Paz hablaba poco de Dios. En materia de religión estaba más cerca de su abuelo jacobino que de su madre, la piadosa doña Josefina. En las tres religiones monoteístas veía un legado de intolerancia incompatible con su actitud de pluralidad. Le divertía contar la anécdota de un fervoroso musulmán que en el Himalaya les dijo, a Marie Jo y a él, casi a señas: «¡Moisés, Kaputt; Jesús, Kaputt; sólo Mahoma vive!» Paz pensaba que también el más reciente profeta estaba «Kaputt» y que la única religión coherente con el misterio de nacer y morir era el budismo. Octavio –nombre latino al fin– buscaba la sabiduría de Sócrates, no la de Salomón; releía a Lucrecio, no la Biblia; no admiraba a Constantino, sino a Juliano el Apóstata, restaurador del panteón pagano, a quien llegó a dedicarle un poema. Por su curiosidad universal en el arte, el pensamiento y la ciencia, era un hombre del Renacimiento; por su espíritu libre y hasta un tanto libertino, era un filósofo del siglo XVIII. Por su arrojo creativo y su pasión política y poética, fue un romántico revolucionario de los siglos XIX y XX.

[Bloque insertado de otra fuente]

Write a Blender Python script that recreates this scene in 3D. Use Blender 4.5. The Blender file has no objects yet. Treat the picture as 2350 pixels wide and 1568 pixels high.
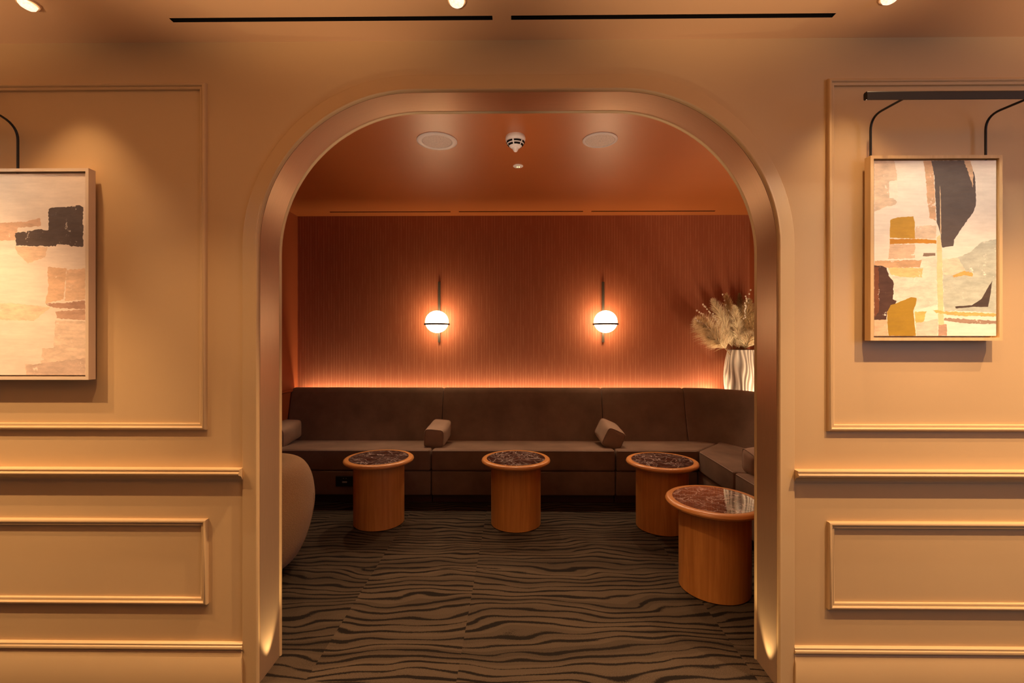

Y sin embargo, escribió su libro mayor sobre una religiosa. Un dominico, el padre Julián, solía invitarlo a hablar sobre temas teológicos con un tercer comensal, otro heterodoxo radical, su amigo Luis Buñuel. Quiso que Vuelta rescatara el extraordinario debate sobre san Juan de la Cruz, «Filosofía y misticismo», publicado en Taller y en el que habían intervenido, entre otros y además de él mismo, Vasconcelos, el sacerdote y filósofo español José María Gallegos Rocafull y José Gaos. En 1979 Paz escribe sobre la vida de Revueltas como una atea imitación de Cristo. En 1980 murió su madre. Gabriel Zaid encargó un novenario que lo conmueve.